• UNILEVER SOUTH AFRICA HOLDINGS PROPRIETARY LIMITED (UNILEVER)

    Unilever has a 31 December year-end, but its results for the 12 months to 30 June 2017 have been equity accounted in Remgro’s results for the year under review. Unilever’s contribution to Remgro’s headline earnings for the year under review decreased to R449 million (2016: R461 million).

    Unilever’s restructuring costs for the 12 months under review amounted to R104 million (2016: R83 million) driven mainly by reorganisation across the business to improve efficiencies.

    Unilever’s net profit for the 12 months to 30 June 2017 decreased to R1 733 million (2016: R1 780 million).


  • Distell Group Limited (Distell)

    Distell has a June year-end and therefore its results for the 12 months ended 30 June 2017 have been included in Remgro’s results for the year under review. Distell’s contribution to Remgro’s headline earnings for the year under review, which includes Remgro’s indirect interest in Distell held through Capevin Holdings Limited, decreased by 3.6% to R481 million (2016: R499 million).

    Distell’s reported headline earnings for its year ended 30 June 2017 decreased by 3.6% to R1 553 million (2016: R1 611 million), mainly due to the stronger rand. Headline earnings adjusted for foreign currency movements increased by 7.3% to R1 600 million (2016: R1 491 million).

    Distell reported for its year ended 30 June 2017 that turnover increased by 3.7% to R22 259 million (2016: R21 470 million). Sales volume and revenue growth in the South African market remained muted as the country is in a technical recession and with intensified competition and corporate action. The latter half of the year showed early signs of a recovery as volumes grew by 5% over the comparative period. The rest of Africa delivered mixed results amid continued economic uncertainty and lower income from commodities. Revenue was maintained on sales volumes, which were down by 5.2%. Certain focus markets recorded strong growth, but overall performance was negatively impacted by challenging macroeconomic conditions in Angola. Revenue derived from overseas markets showed resilience amid more challenging trading conditions and the consolidation of multinational competitors entrenching their dominant positions. Revenue and earnings from international operations were negatively impacted by a stronger rand, which appreciated by 11% against the basket of currencies of countries with which Distell trades. Revenue derived from operations outside of South Africa comprises 30.8% of Distell’s revenue.

  • RCL FOODS Limited (RCL FOODS)

    For the year ended 30 June 2017, RCL Foods reported headline earnings from continuing operations amounting to R549 million (2016: R833 million). Remgro’s share of the headline earnings of RCL Foods amounted to R424 million (2016: R645 million) for the year under review.

    Severe drought conditions and a lack of economic growth over the past two years have intersected to create a tough environment for consumers and businesses alike. Demand and volumes have become constricted and record drought-related hikes in input costs could in many cases not be passed on, leading to contracting margins. Poultry imports, and more recently, rapidly increasing sugar imports, have been adding pressure to domestic supplies.

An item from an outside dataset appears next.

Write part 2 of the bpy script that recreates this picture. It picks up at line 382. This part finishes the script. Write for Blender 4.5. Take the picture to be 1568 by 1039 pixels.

    Against this negative background, a highlight of the year has been a higher sugar price, which has compensated for the drought-related decline in production volumes. Similarly, the increased engagement and understanding among industry players and government in response to the poultry crisis will hopefully create a platform for a healthier industry going forward.

    It should be noted that the prior period’s headline earnings included the release of a R163 million provision for uncertain taxation disputes raised as part of the Foodcorp acquisition that was concluded in RCL Foods’ favour.

    RCL Foods’ total revenue for the year under review declined 0.3% to R24.95 billion (2016: R25.03 billion).

    The Consumer division’s revenue increased by 1.5% to R13.5 billion (2016: R13.3 billion). The Chicken business unit’s EBITDA declined by 63.9% to R57 million largely due to the impact of the oversupplied retail poultry market. The remaining Groceries business units’ EBITDA declined by 16.9% to R449 million largely due to challenges in the Beverages and Speciality business units.

    While the Sugar & Milling division’s revenue declined 2.7% to R14.5 billion (2016: R14.9 billion), EBITDA increased by 38.5% to R1 036 million (2016: R748 million). Sugar’s EBITDA increased by 119.5% to R507 million (2016: R231 million) due to favourable sugar prices and an improved channel mix, which compensated for the drought-induced decline in production volumes (down 289 603 tonnes). In addition, Sugar also benefited from theR158 million insurance receipt for the Pongola silo. Animal Feed and Millbake’s EBITDA declined as both business unitswere negatively impacted by high raw material input costs and lower volumes.

    Revenue from the Logistics division increased by 2.3% to R2 033 million (2016: R1 987 million), with EBITDA declining 22.2% to R203 million (2016: R261 million). The generally muted economic environment and resulting subdued consumer spending, coupled with significant disruptions in the chicken industry, served to constrain growth during the period.